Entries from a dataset
----
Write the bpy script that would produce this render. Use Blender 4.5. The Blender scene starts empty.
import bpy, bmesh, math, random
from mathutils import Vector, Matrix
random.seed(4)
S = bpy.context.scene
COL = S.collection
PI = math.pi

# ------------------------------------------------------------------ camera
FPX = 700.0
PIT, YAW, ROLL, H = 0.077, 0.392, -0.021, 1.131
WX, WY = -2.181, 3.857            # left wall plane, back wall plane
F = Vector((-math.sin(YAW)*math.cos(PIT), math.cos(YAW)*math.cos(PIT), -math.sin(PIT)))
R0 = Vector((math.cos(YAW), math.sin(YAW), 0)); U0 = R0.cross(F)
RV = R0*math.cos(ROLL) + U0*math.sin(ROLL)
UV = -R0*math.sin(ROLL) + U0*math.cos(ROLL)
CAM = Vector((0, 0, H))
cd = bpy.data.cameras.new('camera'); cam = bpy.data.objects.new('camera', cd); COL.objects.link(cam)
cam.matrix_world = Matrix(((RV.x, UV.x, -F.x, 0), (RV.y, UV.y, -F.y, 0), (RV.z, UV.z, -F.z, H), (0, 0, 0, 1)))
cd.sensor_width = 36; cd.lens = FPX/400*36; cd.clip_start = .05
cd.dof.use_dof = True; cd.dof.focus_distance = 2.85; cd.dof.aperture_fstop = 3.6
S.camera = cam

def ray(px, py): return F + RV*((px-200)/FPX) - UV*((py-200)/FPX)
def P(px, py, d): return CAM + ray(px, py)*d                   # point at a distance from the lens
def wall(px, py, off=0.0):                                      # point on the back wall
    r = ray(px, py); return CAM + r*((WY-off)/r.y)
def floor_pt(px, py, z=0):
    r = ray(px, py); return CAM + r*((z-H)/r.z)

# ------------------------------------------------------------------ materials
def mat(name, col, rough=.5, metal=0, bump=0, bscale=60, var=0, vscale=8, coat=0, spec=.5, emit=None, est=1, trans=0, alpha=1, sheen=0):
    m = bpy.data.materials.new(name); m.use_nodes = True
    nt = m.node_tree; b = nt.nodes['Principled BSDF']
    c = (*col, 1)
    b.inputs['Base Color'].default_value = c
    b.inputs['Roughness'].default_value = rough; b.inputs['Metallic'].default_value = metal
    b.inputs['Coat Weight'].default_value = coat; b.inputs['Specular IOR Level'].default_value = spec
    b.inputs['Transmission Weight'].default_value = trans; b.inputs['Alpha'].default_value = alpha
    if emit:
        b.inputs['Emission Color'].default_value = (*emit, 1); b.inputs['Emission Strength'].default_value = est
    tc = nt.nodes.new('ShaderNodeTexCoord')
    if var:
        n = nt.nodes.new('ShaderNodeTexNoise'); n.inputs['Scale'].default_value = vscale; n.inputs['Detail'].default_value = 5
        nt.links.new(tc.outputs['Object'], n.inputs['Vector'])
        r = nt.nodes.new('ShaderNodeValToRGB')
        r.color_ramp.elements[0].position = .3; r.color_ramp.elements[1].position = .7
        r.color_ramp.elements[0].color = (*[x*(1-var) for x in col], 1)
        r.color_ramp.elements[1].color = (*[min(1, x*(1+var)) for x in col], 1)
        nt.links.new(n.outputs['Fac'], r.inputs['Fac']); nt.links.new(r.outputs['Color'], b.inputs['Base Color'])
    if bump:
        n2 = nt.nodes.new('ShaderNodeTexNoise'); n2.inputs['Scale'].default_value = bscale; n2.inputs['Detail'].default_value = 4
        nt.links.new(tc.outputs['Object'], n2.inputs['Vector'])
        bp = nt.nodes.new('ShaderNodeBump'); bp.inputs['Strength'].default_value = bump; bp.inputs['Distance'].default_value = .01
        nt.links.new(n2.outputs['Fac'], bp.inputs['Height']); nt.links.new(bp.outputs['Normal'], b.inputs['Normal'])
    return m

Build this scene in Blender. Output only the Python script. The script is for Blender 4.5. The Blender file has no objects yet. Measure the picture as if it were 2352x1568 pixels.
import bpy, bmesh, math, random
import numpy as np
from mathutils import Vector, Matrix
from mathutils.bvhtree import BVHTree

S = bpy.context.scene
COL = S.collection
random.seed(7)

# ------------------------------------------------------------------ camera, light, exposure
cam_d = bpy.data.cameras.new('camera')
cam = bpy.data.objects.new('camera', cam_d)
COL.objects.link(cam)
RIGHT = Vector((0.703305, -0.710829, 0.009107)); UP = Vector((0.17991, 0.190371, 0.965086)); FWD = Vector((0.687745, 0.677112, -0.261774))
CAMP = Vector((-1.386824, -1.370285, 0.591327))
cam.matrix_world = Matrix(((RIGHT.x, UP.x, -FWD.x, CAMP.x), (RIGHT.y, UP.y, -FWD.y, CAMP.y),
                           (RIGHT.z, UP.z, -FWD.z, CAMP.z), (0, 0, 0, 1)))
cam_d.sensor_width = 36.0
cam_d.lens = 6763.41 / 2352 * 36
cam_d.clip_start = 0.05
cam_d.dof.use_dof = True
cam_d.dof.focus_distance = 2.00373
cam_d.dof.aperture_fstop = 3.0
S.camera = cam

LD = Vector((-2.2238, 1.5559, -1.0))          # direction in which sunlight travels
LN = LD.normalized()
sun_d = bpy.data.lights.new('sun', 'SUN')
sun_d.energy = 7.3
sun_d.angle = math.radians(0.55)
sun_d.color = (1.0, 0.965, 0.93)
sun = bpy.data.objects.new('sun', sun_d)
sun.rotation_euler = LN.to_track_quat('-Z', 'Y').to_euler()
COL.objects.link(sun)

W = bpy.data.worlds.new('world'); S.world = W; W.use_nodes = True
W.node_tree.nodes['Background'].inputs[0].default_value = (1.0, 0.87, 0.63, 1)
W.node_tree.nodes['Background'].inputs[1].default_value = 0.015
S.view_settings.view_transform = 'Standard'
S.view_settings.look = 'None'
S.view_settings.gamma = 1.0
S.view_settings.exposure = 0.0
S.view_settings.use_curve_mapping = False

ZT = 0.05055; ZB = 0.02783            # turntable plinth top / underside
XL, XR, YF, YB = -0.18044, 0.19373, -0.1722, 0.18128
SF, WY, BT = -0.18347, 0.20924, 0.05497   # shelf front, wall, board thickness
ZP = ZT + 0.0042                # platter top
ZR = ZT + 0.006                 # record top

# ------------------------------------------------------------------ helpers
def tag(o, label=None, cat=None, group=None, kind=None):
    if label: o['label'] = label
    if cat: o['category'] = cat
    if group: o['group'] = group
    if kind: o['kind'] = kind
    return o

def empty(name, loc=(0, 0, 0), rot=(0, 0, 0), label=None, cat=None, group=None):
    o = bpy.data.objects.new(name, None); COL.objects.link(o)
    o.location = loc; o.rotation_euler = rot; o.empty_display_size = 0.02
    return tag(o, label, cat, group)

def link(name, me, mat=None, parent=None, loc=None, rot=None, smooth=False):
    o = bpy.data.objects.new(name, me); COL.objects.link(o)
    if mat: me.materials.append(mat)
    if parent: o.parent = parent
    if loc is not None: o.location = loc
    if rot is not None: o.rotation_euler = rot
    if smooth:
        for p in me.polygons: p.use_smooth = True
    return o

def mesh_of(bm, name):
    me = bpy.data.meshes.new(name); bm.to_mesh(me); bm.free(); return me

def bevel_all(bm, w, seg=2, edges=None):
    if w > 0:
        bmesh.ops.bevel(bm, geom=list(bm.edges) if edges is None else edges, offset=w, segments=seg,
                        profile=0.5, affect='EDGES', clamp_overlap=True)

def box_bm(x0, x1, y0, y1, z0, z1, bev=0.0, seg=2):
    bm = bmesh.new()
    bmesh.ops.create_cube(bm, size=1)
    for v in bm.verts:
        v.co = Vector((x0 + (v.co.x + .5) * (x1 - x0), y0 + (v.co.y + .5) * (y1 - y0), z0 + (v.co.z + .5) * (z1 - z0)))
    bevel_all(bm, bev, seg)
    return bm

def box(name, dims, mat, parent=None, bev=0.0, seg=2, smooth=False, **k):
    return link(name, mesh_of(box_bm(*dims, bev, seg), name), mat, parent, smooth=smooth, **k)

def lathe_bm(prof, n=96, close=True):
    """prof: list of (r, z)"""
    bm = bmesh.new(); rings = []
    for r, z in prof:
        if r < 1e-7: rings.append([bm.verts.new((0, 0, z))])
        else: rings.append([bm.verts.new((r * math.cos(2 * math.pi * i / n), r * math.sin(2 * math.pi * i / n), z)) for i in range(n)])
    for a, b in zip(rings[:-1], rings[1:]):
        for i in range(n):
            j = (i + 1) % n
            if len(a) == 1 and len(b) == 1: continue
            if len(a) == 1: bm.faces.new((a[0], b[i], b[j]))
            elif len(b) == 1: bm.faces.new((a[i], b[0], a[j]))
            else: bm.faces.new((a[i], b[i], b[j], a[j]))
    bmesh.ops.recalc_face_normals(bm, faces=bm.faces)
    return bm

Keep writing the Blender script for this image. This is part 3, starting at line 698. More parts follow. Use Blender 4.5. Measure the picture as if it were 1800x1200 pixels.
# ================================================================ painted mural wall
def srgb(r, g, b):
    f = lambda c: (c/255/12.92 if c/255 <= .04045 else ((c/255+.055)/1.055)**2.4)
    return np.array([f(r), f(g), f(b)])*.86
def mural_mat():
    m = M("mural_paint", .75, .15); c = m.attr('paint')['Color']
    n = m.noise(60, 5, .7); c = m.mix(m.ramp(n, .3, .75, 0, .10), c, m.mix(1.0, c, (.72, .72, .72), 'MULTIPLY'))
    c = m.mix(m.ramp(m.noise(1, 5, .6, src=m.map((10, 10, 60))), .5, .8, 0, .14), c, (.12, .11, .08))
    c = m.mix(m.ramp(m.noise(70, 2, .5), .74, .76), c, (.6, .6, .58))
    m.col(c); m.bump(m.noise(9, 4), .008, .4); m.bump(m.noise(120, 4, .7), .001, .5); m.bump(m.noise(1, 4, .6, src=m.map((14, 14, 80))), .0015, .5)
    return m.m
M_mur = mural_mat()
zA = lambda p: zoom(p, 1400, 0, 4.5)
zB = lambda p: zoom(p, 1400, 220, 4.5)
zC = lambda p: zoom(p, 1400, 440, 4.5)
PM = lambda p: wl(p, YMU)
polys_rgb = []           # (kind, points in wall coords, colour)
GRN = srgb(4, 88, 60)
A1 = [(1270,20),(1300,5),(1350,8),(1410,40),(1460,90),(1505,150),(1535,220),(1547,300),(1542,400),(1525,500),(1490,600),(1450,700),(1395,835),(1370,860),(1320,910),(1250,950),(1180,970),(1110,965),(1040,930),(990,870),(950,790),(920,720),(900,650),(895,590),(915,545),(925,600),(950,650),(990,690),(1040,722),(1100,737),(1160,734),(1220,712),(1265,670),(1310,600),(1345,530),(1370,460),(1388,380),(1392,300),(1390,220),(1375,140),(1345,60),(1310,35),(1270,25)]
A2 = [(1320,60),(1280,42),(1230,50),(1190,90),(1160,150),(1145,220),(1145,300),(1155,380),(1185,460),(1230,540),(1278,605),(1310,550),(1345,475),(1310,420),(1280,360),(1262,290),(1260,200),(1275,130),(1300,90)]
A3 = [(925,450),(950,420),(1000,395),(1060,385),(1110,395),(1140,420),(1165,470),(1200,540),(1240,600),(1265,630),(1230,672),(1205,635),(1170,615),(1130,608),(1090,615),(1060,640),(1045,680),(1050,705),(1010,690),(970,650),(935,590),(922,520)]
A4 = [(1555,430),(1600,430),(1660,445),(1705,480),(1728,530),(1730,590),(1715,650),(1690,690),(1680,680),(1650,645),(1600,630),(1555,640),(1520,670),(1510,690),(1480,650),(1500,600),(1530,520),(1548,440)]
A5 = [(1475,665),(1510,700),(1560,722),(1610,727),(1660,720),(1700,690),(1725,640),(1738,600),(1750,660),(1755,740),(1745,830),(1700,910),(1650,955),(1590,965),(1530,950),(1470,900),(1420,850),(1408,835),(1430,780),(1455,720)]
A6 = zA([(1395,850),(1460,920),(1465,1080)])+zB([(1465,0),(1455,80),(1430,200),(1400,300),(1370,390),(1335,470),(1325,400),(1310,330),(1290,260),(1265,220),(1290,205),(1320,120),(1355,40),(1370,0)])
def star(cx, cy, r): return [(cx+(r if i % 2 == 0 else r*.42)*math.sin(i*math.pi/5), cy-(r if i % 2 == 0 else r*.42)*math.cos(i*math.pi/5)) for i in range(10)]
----
> Short task
Return exactly, please, the lines of the material from the first one down to and including the line where "PI = math.pi" appears.

> Solution to the problem
Write the bpy script that would produce this render. Use Blender 4.5. The Blender scene starts empty.
import bpy, bmesh, math, random
from mathutils import Vector, Matrix
random.seed(4)
S = bpy.context.scene
COL = S.collection
PI = math.pi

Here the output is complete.